Summarizing an entire Munro story might be possible, but it’s certainly not desirable. Instead, simply enjoy this passage (the first of three Munro posts coming your way in the days ahead), specially chosen to whet your appetite.
The sentences are so gorgeous---and stealthy---no one can sneak up on you like Munro---read her and you'll know just what I mean---that you might even want to read aloud.

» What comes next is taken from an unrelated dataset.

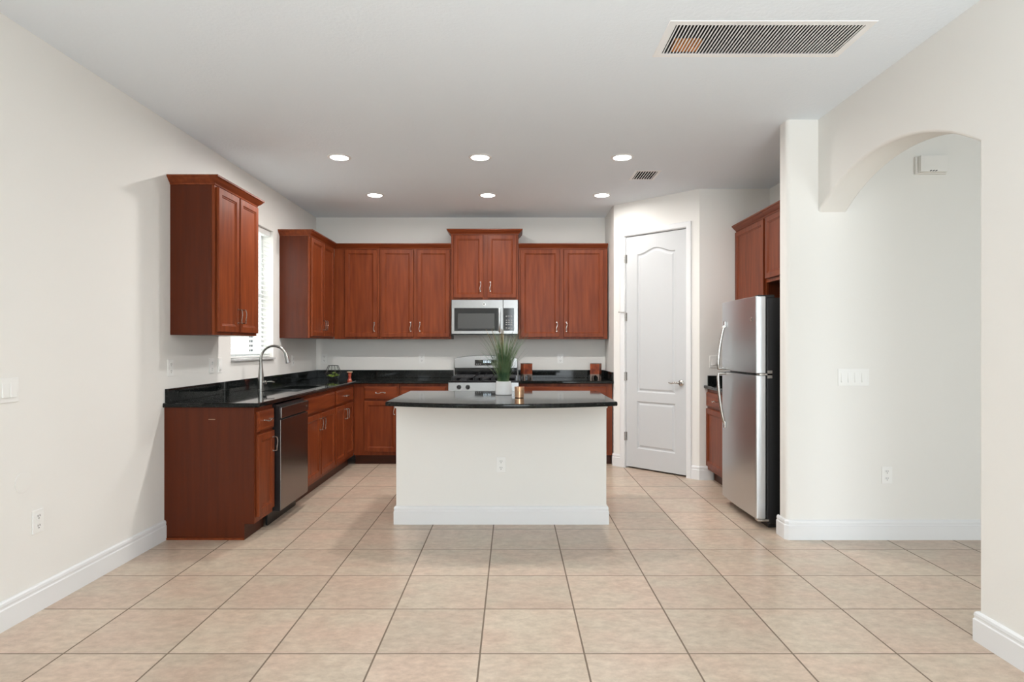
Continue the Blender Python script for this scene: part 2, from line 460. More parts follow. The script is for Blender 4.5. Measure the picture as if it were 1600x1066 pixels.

From “Lying Under the Apple Tree” (The View from Castle Rock, 2006):
I did not speak much about myself and I did not listen to him all that closely. His talk was like a curtain of easy rain between me and the trees, the light and shadows on the road, the clear-running creek, the butterflies, and all that part of myself that would have paid attention to these things if I had been alone. A lot of me was under cover, as it was with my friends on Saturday nights. Bu the change now was not so deliberate and voluntary. I was half-hypnotized, not just by the sound of his voice but by the bright breadth of shoulders in a clean, short-sleeved shirt, by his tawny throat and thick arms. He had washed himself with Lifebuoy soap---I knew the smell of it as everybody did---but washing was as far as most men went in those days, they didn’t bother about the sweat that would accumulate in the near future. So I could smell that too. And just faintly the smell of horses, bridles, barns, and hay.